Shareholder proposals
As with all other voting decisions, we review shareholder proposals on a case-by-case basis.
We typically support proposals that increase shareholder rights (e.g. supporting lowering the threshold to call a special meeting) or improve company disclosure on material issues (e.g. requests for gender pay gap reports).
We support management against proposals that are immaterial, could prove overly onerous for the board, or allow excessive influence of larger shareholders.
Environmental and social considerations
While very rare, we are willing to vote against board members where there has been insufficient progress towards disclosing relevant and material environmental and social data.
Reporting
We provide our clients with an annual stewardship report that details the voting and engagement activity that we have carried out on their behalf. This report is publicly available on our website. Our report includes an overview of our voting record and, in line with the Shareholder Rights Directive II, detailed case studies of significant votes.
Managing conflicts of interest
We seek to promote the long-term success of companies, including those with which we have a commercial relationship or where clients may have differing views on the outcome of a stewardship activity. In the event of a conflict over our approach to voting or engagement, the matter would be escalated to our Investment Governance Committee.

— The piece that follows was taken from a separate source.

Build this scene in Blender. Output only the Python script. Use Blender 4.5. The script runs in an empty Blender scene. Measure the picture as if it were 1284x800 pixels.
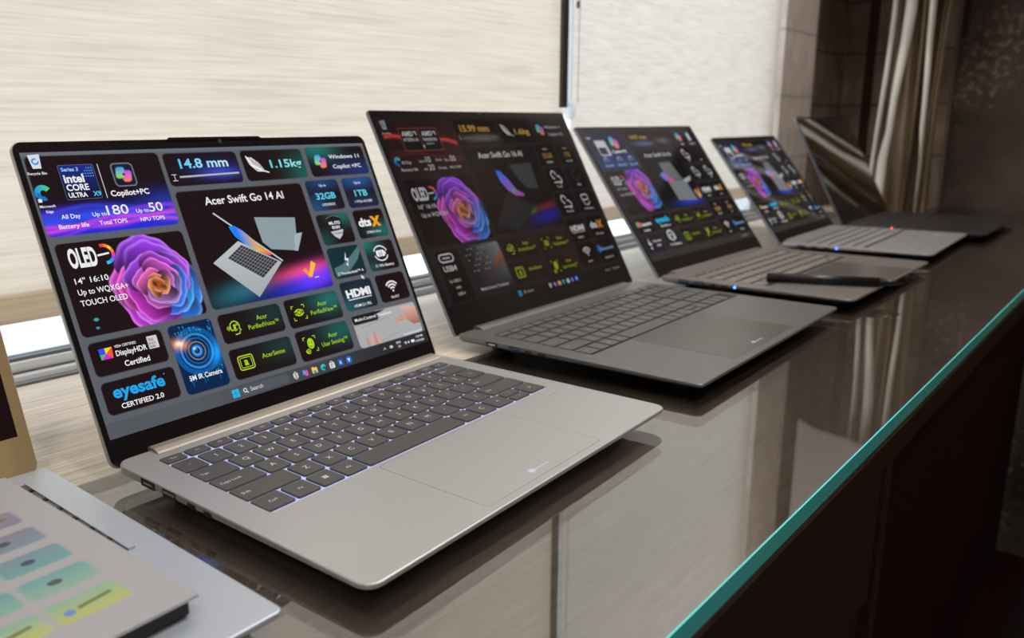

The above review has been issued by Meridiem Investment Management Ltd, which is authorised and regulated by the Financial Conduct Authority. This is not a financial promotion, this document is for information only. The opinions expressed above are solely those of Meridiem Investment Management Ltd and do not constitute an offer or solicitation to invest. The value of investments and the income from them may fluctuate and are not guaranteed, and investors may not get back the whole amount they have invested.
Meridiem Investment Management Ltd does not have a sustainability investment objective.